YA O BOMBACILAR TÜRK OLSAYDI?

...

20 Nisan’da, “Çeçen bombası” manşetini görünce irkildim. Acaba Boston maratonunu bombalı bir saldırıyla kana bulayan o iki genç, Çeçen değil Türk olsa “Türk bombası “manşeti atar mıydık? Ya da Amerikan medyasında öyle başlıklar atılsa kızmaz mıydık? Bu soruları geçti aklımdan.

Manşetin tepkilere neden olacağı aşikardı. Nitekim sosyal medyada eleştirildi; okurlardan da mesajlar geldi. Selim Kutuplu, “Bugünkü manşetiniz bir Çeçen olarak beni üzdü” diyor; “Çeçen bombası manşeti atarak bütün Çeçenleri terörist ya da bombacı göstermeye hakkınız var mı?” diye soruyordu. Cemil Ertem ise “ABD Başkanı Obama bile ‘ABD’de büyüyen çocuklar’ derken Hürriyet’in manşeti Çeçen bombası” diyerek eleştiriyordu bu başlığı.

Haklıydı okurlar, problemli bir başlıktı “Çeçen bombası”. İki Çeçen gencin yaptığı terör eylemi, bütün Çeçenlere mal ediliyordu. Çeçen ulusunun tamamı “bombacı” olarak etiketleniyor; ayrımcılık yapılıyordu.

Bir ulusun terör eylemi ile bu şekilde ilişkilendirilmesi, toplumda o ulusla ilgili olumsuz duygular beslenmesine, bilinçaltında yanlış fikirler oluşmasına neden olabilir. Halbuki gazeteciler, topluma hoşgörüsüzlük tohumları serpmek yerine bütün uluslara karşı dostluk ve empati yaratacak, hoşgörülü ve barışçı bir dil kullanmalı. Dahası gazetecilik, “biz” ve “onlar” ayrımı yapmadan bütün uluslara, bütün insanlara aynı ölçeklerle yaklaşmalı.

Fakat maalesef Hürriyet’te, “Çeçen bombası” başlığında olduğu gibi yabancılarla ilgili haberlerde, Türklere uygulanan gazetecilik ölçütleri ve dilinin kullanılmadığı örneklere rastlanabiliyor. Örneklemek gerekirse, Yayın İlkelerimizden biri, suçlanan kişilerin görüşlerine haberlerde yer vermek. Ama bu ilke yabancılarla ilgili haberlerde uygulanmayabiliyor.

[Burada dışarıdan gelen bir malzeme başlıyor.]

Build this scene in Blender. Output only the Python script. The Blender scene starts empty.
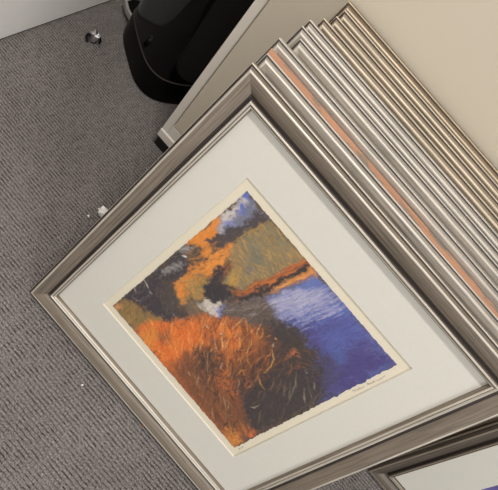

Oysa artık iletişim teknoloji çok gelişti ve dünyanın uzak köşelerine bile ulaşmak mümkün.

Hollanda’da Yunus adlı bir bebeğin Türk aileden alınıp, lezbiyen bir aileye verilmesi haberinde o kararı veren Hollandalı yetkililerin görüşünü okuyamadık. Bebeğe kötü davranılmasının öyküsünü onların penceresinden öğrenemedik.

Alman doktorların “Tuana’nın bacağı iyileşmez, mutlaka kesilmeli” görüşü Türk ailenin ağzından yazılmıştı. Alman doktorların tıbbi gerekçelerini haberlerimizde göremedik. Üstelik birkaç Alman doktorun “yanlış teşhisi”, bütün Alman doktorlara, hatta Alman ulusunun tamamına mal ediliyordu. 15 Kasım 2012 tarihli Hürriyet’te, bu konudaki haber “Alman insafında bir Türk ailesi” başlığını taşıyordu.

“Çeçen bombası” ile aynı yaklaşım bu başlıkta da geçerliydi. Almanlara karşı olumsuz bilinçaltı yaratacak, ayrımcı, etiketleyici bir dil kullanılmıştı yine. Bugünlerde dilimize dolanan “barış dili”ni salt Kürt meselesinde değil bu haberlerde de hatırlamalıyız. Geçen hafta Hürriyet Dünyası’nda konferans veren Dr. Susan Dente Ross ne demişti? “Barış gazeteciliği şefkat doludur. Herkesin onuruna değer verir.” Bu söz, her gazetecinin kulağına küpe olmalı. Türkler için uygun görülmeyen başlıklar, başka uluslara da reva görülmemeli.